“Acho interessante quando se fala em apequenar o clube. Não existe coisa menor do que não cumprir compromissos. Quando qualquer instituição quer regularizar sua saúde financeira e econômica, isso é grandiosidade”.
A declaração é de Paulo Autuori, diretor esportivo do Fluminense, que ofereceu a reflexão mais importante deste início de ano do futebol carioca.
A análise de Autuori remete ao dilema que mais duramente desafia muitos clubes brasileiros: de um lado, a dura realidade econômica; de outro, a pressão externa, de opinião pública e arquibancada, que nasce da condição de clube grande ostentada por mais de uma dezena de equipes do país, impondo um nível competitivo nem sempre ao alcance de instituições financeiramente debilitadas. Um conflito ainda mais nítido numa temporada em que o futebol do Rio escancara, como em nenhuma outra época de sua existência, uma disparidade de recursos disponíveis, saúde financeira e capacidade de investimento entre o Flamengo e os três outros grandes da cidade: Fluminense, Vasco e Botafogo.
O rubro-negro inicia o ano com previsão de receitas de R$ 477 milhões. É 75% a mais do que o Vasco prevê receber, e mais de duas vezes a receita orçada por tricolores e alvinegros. Sem contar os salários atrasados, rotineiros no 2017 dos rivais locais do rubro-negro. Um cenário que, a rigor, reproduz em nível local uma tendência mundial de concentração de riqueza. E a que o futebol brasileiro, 15 anos após a consolidação de seu principal campeonato no modelo de pontos corridos, não ficaria imune: uma nova estratificação de seus clubes, com mais nítida diferenciação entre os mais e menos ricos. É cruel.
E, aliás, grande parte do agravamento da situação econômica dos cariocas tem a ver com gastos recentes acima da capacidade dos clubes: o Fluminense de 2016 e o Botafogo de Seedorf são exemplos nítidos. A cobrança externa, a exigência do “time à altura das tradições”, põe à prova projetos de austeridade. O ambiente brasileiro é hostil.
Mas o nosso futebol tem particularidades que, no fim, terminam por oferecer oportunidades.
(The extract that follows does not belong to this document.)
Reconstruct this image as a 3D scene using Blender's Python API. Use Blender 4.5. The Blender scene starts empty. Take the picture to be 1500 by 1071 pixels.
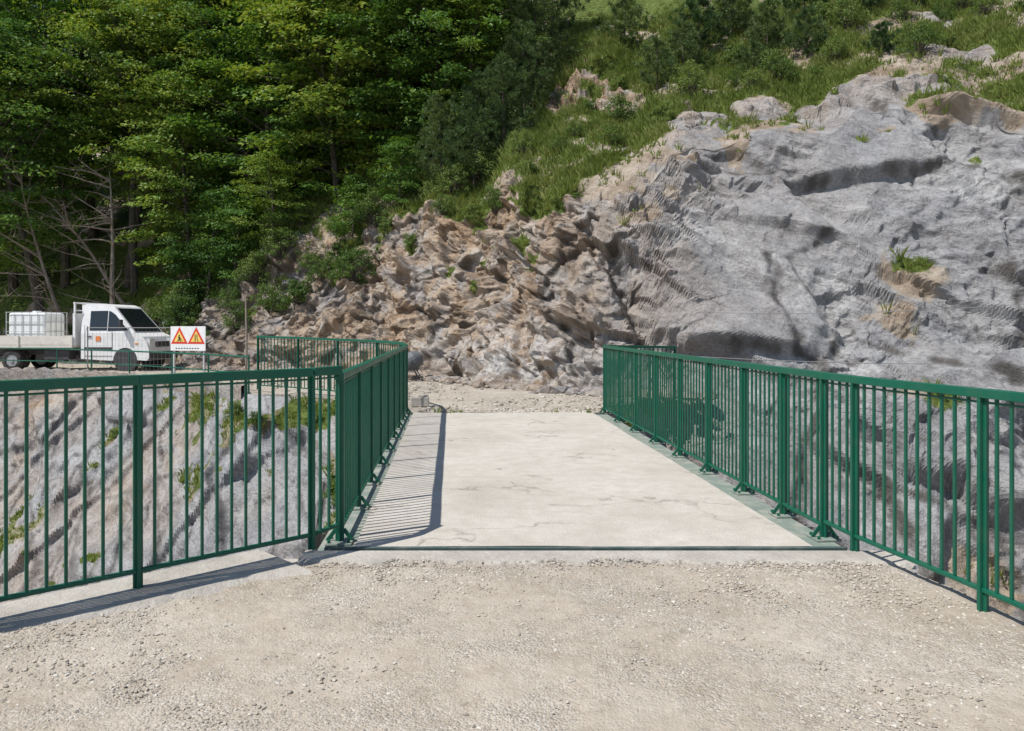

É precipitado decretar que há clubes condenados ao eterno papel de forças periféricas. Entre outras coisas, porque há muitos clubes com capacidade de mobilização popular, ou porque a condição de país exportador faz o Brasil trabalhar com um segundo ou terceiro escalação de atletas. E não com os talentos que demarcam diferenças tão claramente. A tendência é ao nivelamento. No ano passado, Flamengo e Vasco, este um gigante em capacidade de mobilizar sua gente, terminaram o Brasileiro iguais em pontos.
E fundamental: no Brasil, o processo de saneamento de dívidas, que impedem os clubes mais populares e mais arrecadadores de realizarem todo os seu potencial, ou é recente, ou é incipiente. Como mostram os atrasos salariais que proliferam país afora. Além disso, futebol é uma combinação de saúde econômica e processos esportivos, de construção de times. Ponto em que ainda patinam os clubes daqui.
O Flamengo é exemplo. Hoje, é impossível cravar que, em 2018, será tão dominante entre os cariocas quanto indica sua maior saúde econômica. Recém saído de uma reestruturação administrativa, tem derrapado no planejamento do futebol. E inicia o ano envolvido na interminável dúvida sobre quem será seu treinador. No elenco, não precisa de revoluções. Mas é hesitante na necessária busca por um zagueiro veloz ou um atacante íntimo do gol.
Projetos estáveis, boa gestão, cumprimento de compromissos, recuperação de credibilidade para atrair jogadores, todos estes são passos necessários em projetos de reestruturação. Assim como a gestão de expectativas. Esta, crucial. Entender, por exemplo, que com tão poucos recursos, o sucesso recente do Botafogo será eventual, não uma obrigação que torne o clube refém de repeti-lo a qualquer preço. Novas loucuras podem fazer mais do que adiar a recuperação de um clube. Podem, no longo prazo, aprofundar as diferenças.
NOTA: O Botafogo, através de seu vice-presidente executivo, Luís Fernando Santos, argumenta que o texto foi injusto ao equiparar o alvinegro a Vasco e Fluminense no que diz respeito a atrasos salariais em 2017. De fato, o clube registrou atrasos apenas nos últimos dias de dezembro, após passar a temporada com pagamentos regulares. O objetivo, originalmente, era mostrar que sempre houve, ao longo do ano, pelo menos um dos três clubes com problemas para quitar salários. Mas, de fato, ficou a impressão de que o alvinegro tivera atrasos de forma rotineira, o que não ocorreu.